Monday, May 18, 2009

Zardari changed world’s misperceptions about Pakistan

The fear must have compounded when US President Barack Obama said a few days before the visit that “situation in the nuclear-armed Muslim state warrants grave concern”. Few in Pakistan disputed Obama’s concern. Few people gave credit to President Zardari for the remedial measures and a hostile media was on the top. Other political leadership was briefed about the military operation at a meeting chaired by Prime Minister Syed Yusuf Raza Gilani where Army Chief Gen Ashfaq Parvez Kayani was also present.

The late Bhutto took Parliament into confidence before his all-important visit to India and the people saw that he succeeded in concluding an accord at Shimla which resulted in the retrieving of about 5,000 square kilometres area to Pakistan from the Indian occupation and safe return of about 100,000 prisoners of war, including 95 senior army officers whom India wanted to try for war crimes. This, too, was an important visit and the government preferred to take the political leadership into confidence

Another meaningful outcome of the visit is that the western states have, besides throwing their weight behind Pakistan without hitherto conditional support and thus making a common cause with the people and the government of Pakistan, have softened their stance over how Pakistan should put up its fight against militants and terrorists. The traditional western stress of “do more” has given way to ‘do better’ as has been observed during President Zardari’s meeting with President Obama.

The west’s will for the economic development of the areas producing the Taliban also surfaced during the visit, which saw Pakistan and Afghanistan signing a memorandum of understanding (MoU) in the presence of US Secretary of State Hillary Clinton in Washington. The MoU, it is generally believed, promises improvement in trade and economic ties between the two hitherto hostile south Asian states and benefit the two people in the future. As for the US economic assistance for Pakistan, the House of Representatives approved on May 15, a few days after President Zardari had left, an aid of $1.9 billion, over and above the request made by Obama’s administration, for economic stability and fighting militants. The House measures include $597 million in economic assistance, agricultural development, educational uplift, food scarcity and helping around 1.5 million internally displaced people. The government of the United Kingdom has also, besides, economic assistance, committed itself to work out a political and military strategy focusing on the war on terror in a way as to ensure the UK’s military presence on insurgent elements.

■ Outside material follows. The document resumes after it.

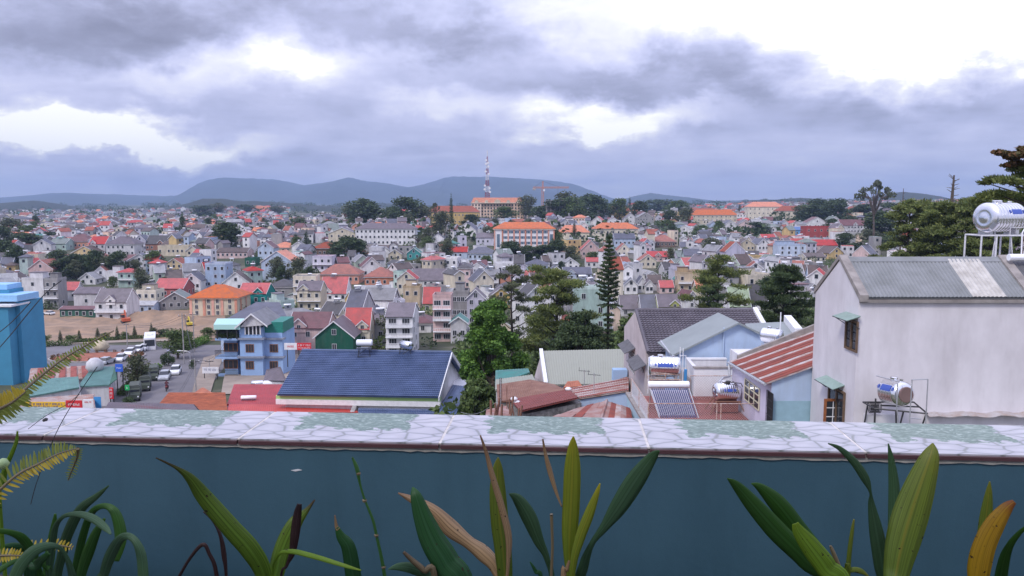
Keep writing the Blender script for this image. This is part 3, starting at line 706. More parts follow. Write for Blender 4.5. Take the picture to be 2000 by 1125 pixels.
P_(1522,1574,476,480,508,'light blue','light grey','L','pale blue flat-roofed block beside a thin mast','the pale blue block',floors=3,cols=4,balc=False)
P_(1574,1613,494,505,512,'cream','brown','S','low cream house with brown roof beside the pale blue block','the low brown roof',dorm=False)
P_(1612,1646,482,494,506,'yellow','brown','F','pale yellow gable with brown roof behind the big white house','the pale yellow gable',yaw=.3)

# block of the orange pyramid roof, with salmon pilasters
def orange_block():
    g = ground(416, 618, 100); Y = g.y; X0 = W(370, 600, Y).x; X1 = W(464, 600, Y).x; a = (X1-X0)/2; zE = W(416, 582, Y).z; z0 = terr(g.x, Y); h = zE-z0; b = a*.8
    r = thing('villa', 'cream and salmon three-storey villa with bright orange pyramid roof by the earth yard', 'house', ((X0+X1)/2, Y+b, z0))
    MB().box(-a, a, -b, b, -3, h).build('wall', WM['cream'], r)
    m = MB(); hip(m, a, b, h, W(416, 556, Y+b).z-zE, .8); m.build('roof', RM['orange'], r)
    MB().box(-a-.6, a+.6, -b-.6, b+.6, h-.35, h-.003).build('cornice', WM['peach'], r)
    for x in (-a+.5, -a*.38, -a*.02, a*.36, a-.5):
        MB().box(x-.45, x+.45, -b-.18, -b-.002, 0, h-.36).build('pilaster', WM['salmon'], r)
    for f_ in range(3):
        for x in (-a*.7, -a*.2, a*.17, a*.68):
            inst('window', WIN['plain'], r, (x, -b-.05, h*(f_+.5)/3), (0,0,0), (1.1,1,1.15))
    for y in (-b*.5, b*.3):
        MB().box(a+.002, a+.12, y-.5, y+.5, 0, h-.36).build('pilaster', WM['salmon'], r)
    HOUSES.append(((X0+X1)/2, Y+b, a*1.3)); CLEAR.append((368, 466, 556, 610, Y)); LM.append((416, 585, 'the orange pyramid roof')); USED.add(r['label'])
orange_block()
def window_block():
    """salmon and white block with four rows of blue windows"""
    g = ground(1023, 492, 100); Y = g.y; X0 = W(965, 460, Y).x; X1 = W(1083, 460, Y).x; a = (X1-X0)/2; zE = W(1023, 447, Y).z; z0 = terr(g.x, Y); h = zE-z0; b = 6
    r = thing('office_block', 'white block with salmon pilasters, rows of blue windows and orange roof', 'office block', ((X0+X1)/2, Y+b, z0))
    MB().box(-a, a, -b, b, -3, h).build('wall', M_white, r)
    m = MB(); hip(m, a, b, h, W(1023, 434, Y+b).z-zE, .9); m.build('roof', RM['orange'], r)
    MB().box(-a-.7, a+.7, -b-.7, b+.7, h-.5, h-.003).build('cornice', WM['cream'], r)
    fh = W(0, 447, Y).z-W(0, 457.6, Y).z
    for k in range(9):
        x = -a*.72+2*a*.76*k/8
        MB().box(x-.45, x+.45, -b-.3, -b-.002, -1, h-.51).build('pilaster', WM['salmon'], r)
    wm = window_mesh('window', 1, 1, M_white, M_bglass, (2,1))
    for f_ in range(4):
        for k in range(8):
            x = -a*.72+2*a*.76*(k+.5)/8; inst('window', wm, r, (x, -b-.05, h-1.9-f_*fh), (0,0,0), (2.7,1,1.75))
    for x in (-a*.86, a*.9):
        inst('stair_window', wm, r, (x, -b-.05, h-7), (0,0,0), (2.0,1,9))
    for x in (-a+.35, a-.35):
        MB().box(x-.4, x+.4, -b-.25, -b-.002, -1, h-.51).build('pilaster', WM['salmon'], r)
    HOUSES.append(((X0+X1)/2, Y+b, a)); CLEAR.append((962, 1086, 434, 482, Y)); LM.append((1023, 460, 'the blue-windowed block')); USED.add(r['label'])
window_block()
def hotel():
    Y = 820; X0 = W(921, 400, Y).x; X1 = W(1022, 400, Y).x; a = (X1-X0)/2; xc = (X0+X1)/2; z0 = terr(xc, Y); zE = W(970, 397, Y).z; h = zE-z0; b = 9
    r = thing('hotel', 'large pink five-storey hotel with red mansard roof at the foot of the mast', 'hotel', (xc, Y+b, z0))
    MB().box(-a, a, -b, b, -4, h).build('wall', WM['peach'], r)
    MB().box(-a*1.0, -a*.62, -b-2.5, -b-.003, -4, h-.01).build('wing', WM['peach'], r)
    MB().box(a*.62, a*1.0, -b-2.5, -b-.003, -4, h-.01).build('wing', WM['peach'], r)
    MB().box(-a-.7, a+.7, -b-3.2, b+.7, h+.002, h+.7).build('cornice', WM['cream'], r)
    m = MB(); k = 2.2; hh = W(970, 386, Y+b).z-zE
    lo = [(-a-.3,-b-2.8,h+.7),(a+.3,-b-2.8,h+.7),(a+.3,b+.3,h+.7),(-a-.3,b+.3,h+.7)]; hi = [(-a+k,-b-.6,h+hh),(a-k,-b-.6,h+hh),(a-k,b-k,h+hh),(-a+k,b-k,h+hh)]
    for i in range(4): j = (i+1) % 4; m.face([lo[i], lo[j], hi[j], hi[i]])
    m.face(hi); m.build('roof', RM['orange'], r)
    fh = (W(0,397,Y).z-W(0,403,Y).z)
    t = MB()
    for f_ in range(5):
        for c in range(17):
            x = -a+2*a*(c+.5)/17; yy = -b-2.5 if abs(x) > a*.62 else -b
            t.box(x-.75, x+.75, yy-.09, yy+.05, h-fh*(f_+.62)-.95, h-fh*(f_+.62)+.95)
    t.build('windows', M_glass, r)['kind'] = 'stuff'
    for x in (-a*.8, -a*.42, 0, a*.42, a*.8):
        w_ = 3.2 if x == 0 else 1.8
        g_ = MB().prism([(x-w_,-b-3.0,h+.7),(x+w_,-b-3.0,h+.7),(x+w_,-b-3.0,h+2.6),(x,-b-3.0,h+4.4 if x == 0 else h+3.6),(x-w_,-b-3.0,h+2.6)], (0,2.5,0)).build('dormer', WM['cream'], r)
    HOUSES.append((xc, Y+b, a)); CLEAR.append((918, 1024, 384, 424, Y)); LM.append((970, 400, 'the large pink hotel')); USED.add(r['label'])
    # mast
    Ym = 900; xm = W(952, 400, Ym).x; zb = W(952, 386, Ym).z; zt = W(952, 294, Ym).z; H = zt-zb
    t = thing('radio_mast', 'tall red and white lattice mast rising behind the large pink hotel', 'mast', (xm, Ym, terr(xm, Ym)))
    dz = zb-terr(xm, Ym); r_ = MB(); w_ = MB(); n = 24; mats = (r_, w_)
    def hw_(s): return 2.7*(1-s)**1.3*.85+.42 if s < .8 else .5
    for k in range(-8, n):
        s0, s1 = k/n, (k+1)/n; a0, a1 = hw_(max(s0, 0))+max(0, -s0)*9, hw_(max(s1, 0))+max(0, -s1)*9; mb = mats[(k//3) % 2]
        th = .22 if s0 < .6 else .16
        for sx in (-1, 1):
            for sy in (-1, 1):
                mb.tube([(sx*a0, sy*a0, dz+H*s0), (sx*a1, sy*a1, dz+H*s1)], th, 4)
            mb.tube([(sx*a0, -a0, dz+H*s0), (sx*a1, a1, dz+H*s1)], th*.7, 4); mb.tube([(-sx*a0, sx*a0, dz+H*s0), (sx*a1, sx*a1, dz+H*s1)], th*.7, 4)
            mb.tube([(-sx*a0, -a0, dz+H*s0), (sx*a1, -a1, dz+H*s1)], th*.7, 4)
        mb.tube([(-a0,-a0,dz+H*s0),(a0,-a0,dz+H*s0),(a0,a0,dz+H*s0),(-a0,a0,dz+H*s0),(-a0,-a0,dz+H*s0)], th*.7, 4)
    w_.build('white_section', mat_plain('white mast paint', (.75,.75,.78), .5), t); r_.build('red_section', mat_plain('red mast paint', (.30,.03,.03), .5), t)
    d = MB()
    for s in (.12, .2, .5, .66, .74):
        for k in range(2): d.lathe([(0,.0),(.1,1.2),(.5,1.3),(.6,0)], ((-1)**k*hw_(s)*1.3, -hw_(s)-.5, dz+H*s+k*3), (0,-1,0), 10)
    d.build('dish', M_white, t); LM.append((951, 345, 'the lattice mast'))
    # yellow institute left of the hotel
    P_(836,936,402,414,440,'yellow','rust','H','long yellow institute with dark red roof left of the large pink hotel','the yellow institute',floors=2,cols=14,balc=False,d=14)
    # unfinished building and crane
    Yb = 700; x0, x1 = W(1066,400,Yb).x, W(1130,400,Yb).x; zt = W(1090,391,Yb).z; xc = (x0+x1)/2; zz = terr(xc, Yb)
    u = thing('unfinished_building', 'unfinished grey concrete frame building behind the ridge trees by the crane', 'building site', (xc, Yb, zz)); hh = zt-zz; a = (x1-x0)/2
    nf = 4
    for f_ in range(nf+1): MB().box(-a, a, 0, 12, hh*f_/nf-.3, hh*f_/nf).build('floor_slab', M_conc, u)
    cm = MB().box(-.25, .25, -.25, .25, 0, hh/nf-.31).mesh('column', M_conc)
    for f_ in range(nf):
        for c in range(8):
            for y in (.5, 11.5): inst('column', cm, u, (-a+.4+(2*a-.8)*c/7, y, hh*f_/nf+.005))
    MB().box(-a+1, a-1, 5, 5.3, 0, hh).build('wall', WM['grey'], u)
    HOUSES.append((xc, Yb+6, a))
    Yk = 720; xk = W(1060, 400, Yk).x; zg = terr(xk, Yk); c = thing('tower_crane', 'orange tower crane standing right of the large pink hotel', 'crane', (xk, Yk, zg)); zj = W(1060, 368, Yk).z-zg; zt = W(1060, 354, Yk).z-zg
    M_cr = mat_plain('orange crane paint', (.65,.22,.05), .5)
    def lattice(p0, p1, s, n, side):
        mb = MB(); p0, p1 = Vector(p0), Vector(p1); d = (p1-p0)/n; u_ = Vector(side); v_ = d.normalized().cross(u_)
        cs = [u_*s+v_*s, u_*s-v_*s, -u_*s-v_*s, -u_*s+v_*s]
        for q in cs: mb.tube([p0+q, p1+q], .13, 4)
        for k in range(n):
            for i in range(4):
                j = (i+1) % 4; a_, b_ = (cs[i], cs[j]) if k % 2 else (cs[j], cs[i]); mb.tube([p0+d*k+a_, p0+d*(k+1)+b_], .08, 4, cap=False)
        return mb
    lattice((0,0,0), (0,0,zj), .9, 18, (1,0,0)).build('tower', M_cr, c)
    lattice((0,0,zj), (0,0,zt), .5, 4, (1,0,0)).build('tower_head', M_cr, c)
    lattice((0,0,zj+.8), (24,-3,zj+.8), .55, 14, (0,0,1)).build('jib', M_cr, c)
    lattice((0,0,zj+.8), (-9,1.1,zj+.8), .55, 5, (0,0,1)).build('counter_jib', M_cr, c)
    MB().box(-9.5,-6.5,.2,1.8,zj-1.6,zj+.2).build('counterweight', M_conc, c)
    MB().box(.4,2,-1.4,-.2,zj-2.6,zj-.8).build('cab', M_white, c)
    MB().tube([(0,0,zt),(16,-2,zj+1.2)], .07, 4).tube([(0,0,zt),(-8,1,zj+1.2)], .07, 4).build('tie_rod', M_iron, c)
    MB().tube([(14,-1.75,zj+.3),(14,-1.75,zj-10)], .07, 4).build('hoist_rope', M_iron, c)
    LM.append((1060, 375, 'the orange crane'))
hotel()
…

President Zardari also said after his meeting with Prime Minister Gordon Brown that the British leadership now “fully shares our perceptions about the war against militants and terrorists”.

In the third leg of his tour, President Zardari reached Paris where France agreed (on May 15) to a wide-ranging civilian nuclear deal on the US-India pattern which promises transfer of nuclear technology to Pakistan and help it purchase nuclear equipment for peaceful purposes. Further talks on this issue will be held in July and France president Nicolas Sarkozy is likely to visit Pakistan in September this year.

However, President Zardari did not take pains in meeting the Republican Party leadership while his stay in the US. Although, former president George W Bush called Zardari on telephone expressing his belief that Pakistan would ultimately defeat militancy in the region, the impact of taking the Republican leadership being formally taken into confidence would have made a greater impact.

It may be pertinent to understand that President Zardari took on the US and European leadership at a time when western states had suffered a shock over the potential of the militants rising to scare the world as a whole. One passing reference before the end may be an interesting reading, although no parallels should be drawn between this visit and the visit of the late Zulfikar Ali Bhutto to India in 1972. When Bhutto was proceeding to India, he, too, had more fears than hopes. Similarly, it may also be interesting to state that the late Bhutto took his daughter, Benazir Bhutto, with him to Shimla as part of her political training and the world is witness to the fact how successfully she was trained in the political culture of Pakistan. Zardari took with him his son Bilawal, the chairperson of Pakistan People’s Party, to the US and Europe and only he future will tell how he will fair in the country’s politics.